Trinidad cancels boat deal with BAE
Prime Minister Kamla Persad-Bissessar on Wednesday confirmed that her four-month-old People's Partnership government had cancelled a multimillion-dollar contract with a British-based company for three offshore patrol vessels for use by the Trinidad and Tobago Coast Guard.
The £150-million (US$237.1 million) contract had been signed between the former Patrick Manning government and BAE Systems at Portsmouth Naval Base, United Kingdom.
Both National Security Minister Brigadier John Sandy and his junior minister Subhas Panday were quoted by the local media as saying they were unaware that the contract had been scrapped.
But Persad-Bissessar subsequently confirmed media reports that the deal, which the Manning government had considered critical to the war on guns and drugrunning, had been scrapped and that the British company may need to pay compensation to Trinidad and Tobago.
"I am advised that BAE is in breach of the contract.

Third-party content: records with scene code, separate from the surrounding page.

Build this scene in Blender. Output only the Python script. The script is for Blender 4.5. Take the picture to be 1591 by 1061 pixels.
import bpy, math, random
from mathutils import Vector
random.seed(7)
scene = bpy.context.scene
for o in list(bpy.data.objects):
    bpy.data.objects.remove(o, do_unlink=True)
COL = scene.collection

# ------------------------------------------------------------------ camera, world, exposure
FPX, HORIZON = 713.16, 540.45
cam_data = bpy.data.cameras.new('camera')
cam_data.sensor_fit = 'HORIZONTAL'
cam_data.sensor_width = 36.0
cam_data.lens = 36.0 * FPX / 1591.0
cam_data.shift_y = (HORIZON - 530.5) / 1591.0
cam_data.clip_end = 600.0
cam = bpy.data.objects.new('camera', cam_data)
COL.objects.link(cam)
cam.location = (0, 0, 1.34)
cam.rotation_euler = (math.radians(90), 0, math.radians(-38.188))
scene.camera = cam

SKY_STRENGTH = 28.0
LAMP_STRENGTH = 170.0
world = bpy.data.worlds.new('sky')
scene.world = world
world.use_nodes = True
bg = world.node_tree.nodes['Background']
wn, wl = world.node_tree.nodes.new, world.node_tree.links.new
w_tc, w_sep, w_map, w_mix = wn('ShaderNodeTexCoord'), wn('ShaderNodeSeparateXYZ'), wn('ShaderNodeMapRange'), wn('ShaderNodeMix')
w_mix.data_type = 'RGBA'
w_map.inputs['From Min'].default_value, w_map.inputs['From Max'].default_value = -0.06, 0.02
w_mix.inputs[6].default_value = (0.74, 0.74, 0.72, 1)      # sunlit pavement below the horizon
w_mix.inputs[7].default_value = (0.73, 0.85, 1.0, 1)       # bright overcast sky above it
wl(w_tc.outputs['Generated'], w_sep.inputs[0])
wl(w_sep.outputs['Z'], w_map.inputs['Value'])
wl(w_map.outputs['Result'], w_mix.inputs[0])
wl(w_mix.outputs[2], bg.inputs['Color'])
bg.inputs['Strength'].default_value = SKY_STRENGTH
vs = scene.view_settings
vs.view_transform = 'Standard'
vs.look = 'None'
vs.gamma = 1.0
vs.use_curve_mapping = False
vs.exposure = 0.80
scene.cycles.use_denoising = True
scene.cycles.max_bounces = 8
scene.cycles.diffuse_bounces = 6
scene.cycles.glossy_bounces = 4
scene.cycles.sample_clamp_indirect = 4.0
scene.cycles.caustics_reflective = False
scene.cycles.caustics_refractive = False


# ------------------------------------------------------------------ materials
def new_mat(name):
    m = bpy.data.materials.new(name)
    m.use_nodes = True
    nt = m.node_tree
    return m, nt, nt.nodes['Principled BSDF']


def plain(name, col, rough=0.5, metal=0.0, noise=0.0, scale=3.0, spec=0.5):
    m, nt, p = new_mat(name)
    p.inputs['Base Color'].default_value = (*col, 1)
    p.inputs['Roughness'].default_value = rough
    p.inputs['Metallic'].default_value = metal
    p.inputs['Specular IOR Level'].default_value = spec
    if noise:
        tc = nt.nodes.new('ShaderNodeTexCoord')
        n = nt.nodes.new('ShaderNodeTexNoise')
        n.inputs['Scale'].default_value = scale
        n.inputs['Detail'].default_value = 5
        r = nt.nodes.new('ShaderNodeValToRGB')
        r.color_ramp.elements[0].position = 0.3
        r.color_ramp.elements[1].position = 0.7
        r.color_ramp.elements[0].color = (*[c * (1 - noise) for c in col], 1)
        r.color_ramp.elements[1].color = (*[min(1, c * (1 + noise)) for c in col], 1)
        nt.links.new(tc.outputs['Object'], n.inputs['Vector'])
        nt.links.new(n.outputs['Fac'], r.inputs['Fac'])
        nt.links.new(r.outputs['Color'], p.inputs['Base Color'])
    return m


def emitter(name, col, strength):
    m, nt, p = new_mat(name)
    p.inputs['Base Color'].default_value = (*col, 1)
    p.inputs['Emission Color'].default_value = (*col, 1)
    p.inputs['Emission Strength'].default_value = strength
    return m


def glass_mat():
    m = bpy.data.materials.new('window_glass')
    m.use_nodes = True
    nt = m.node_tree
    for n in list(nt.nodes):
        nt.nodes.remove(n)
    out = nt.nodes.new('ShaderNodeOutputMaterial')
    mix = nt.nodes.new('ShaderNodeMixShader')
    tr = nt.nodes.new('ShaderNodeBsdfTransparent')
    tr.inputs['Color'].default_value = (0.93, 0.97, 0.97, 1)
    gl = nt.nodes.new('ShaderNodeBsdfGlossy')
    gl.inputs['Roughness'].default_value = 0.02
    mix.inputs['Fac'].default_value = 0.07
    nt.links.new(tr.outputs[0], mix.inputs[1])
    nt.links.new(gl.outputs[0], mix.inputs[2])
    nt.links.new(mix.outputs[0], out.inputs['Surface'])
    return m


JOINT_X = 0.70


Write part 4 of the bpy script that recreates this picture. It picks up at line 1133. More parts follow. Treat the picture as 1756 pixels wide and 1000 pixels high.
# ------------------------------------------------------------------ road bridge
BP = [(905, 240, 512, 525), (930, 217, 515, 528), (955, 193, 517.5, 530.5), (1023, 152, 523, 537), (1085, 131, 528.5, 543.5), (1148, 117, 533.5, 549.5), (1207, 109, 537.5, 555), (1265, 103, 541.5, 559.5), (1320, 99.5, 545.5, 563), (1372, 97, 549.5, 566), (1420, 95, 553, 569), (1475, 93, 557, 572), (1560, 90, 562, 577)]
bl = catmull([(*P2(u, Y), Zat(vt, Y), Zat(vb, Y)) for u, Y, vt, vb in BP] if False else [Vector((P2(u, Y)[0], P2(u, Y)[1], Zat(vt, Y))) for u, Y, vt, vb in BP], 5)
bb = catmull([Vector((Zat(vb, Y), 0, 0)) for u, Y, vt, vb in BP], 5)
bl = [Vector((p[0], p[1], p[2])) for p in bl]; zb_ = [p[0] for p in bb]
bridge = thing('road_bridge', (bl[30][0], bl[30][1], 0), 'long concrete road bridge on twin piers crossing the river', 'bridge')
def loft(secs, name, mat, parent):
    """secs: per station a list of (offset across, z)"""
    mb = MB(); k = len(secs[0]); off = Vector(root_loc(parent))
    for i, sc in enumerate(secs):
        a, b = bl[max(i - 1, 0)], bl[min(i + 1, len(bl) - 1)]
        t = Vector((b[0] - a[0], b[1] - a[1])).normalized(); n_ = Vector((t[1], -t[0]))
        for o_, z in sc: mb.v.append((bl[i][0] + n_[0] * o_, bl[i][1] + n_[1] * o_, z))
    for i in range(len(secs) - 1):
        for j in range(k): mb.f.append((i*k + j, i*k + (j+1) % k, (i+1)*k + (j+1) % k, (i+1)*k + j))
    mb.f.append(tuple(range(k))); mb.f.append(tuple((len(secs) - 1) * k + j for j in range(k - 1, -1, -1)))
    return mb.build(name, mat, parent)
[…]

They are in breach because of two reasons ... a delay, which is the most substantial cause we have for termination of the contract; but they are also in breach because they have not been able to supply the vessels that they have been contracted for," she told reporters.
She said Trinidad would have had to pay TT$1.4 billion for the vessels, while declaring doubt that the vessels would help attack the country's crime problem.
"The country is not at war," she said, adding that the conflict was to be found "up and down in our streets and in the towns and within Trinidad and Tobago."
The OPVs, said Persad-Bissessar, are more likely to hinder than aid the drug fight.
"They are slow and visible from way off - you could see them from far," she said. "What may be more useful are smaller, faster cutters that could hide in inlets and then come out."
The decision to cancel the contracts were first made public by BAE Systems in a statement issued to the London stock exchange last week.
According to the company's website, the 90-metre vessels, with a maximum speed of 25.8 knots, could remain at sea for 35 days and are equipped for a range of tasks, from tackling drug smuggling to helping with disaster relief in the region.
Under the 2007 agreement signed in Port-of-Spain, BAE Systems would have provided training and five years in-service support to the coast guard.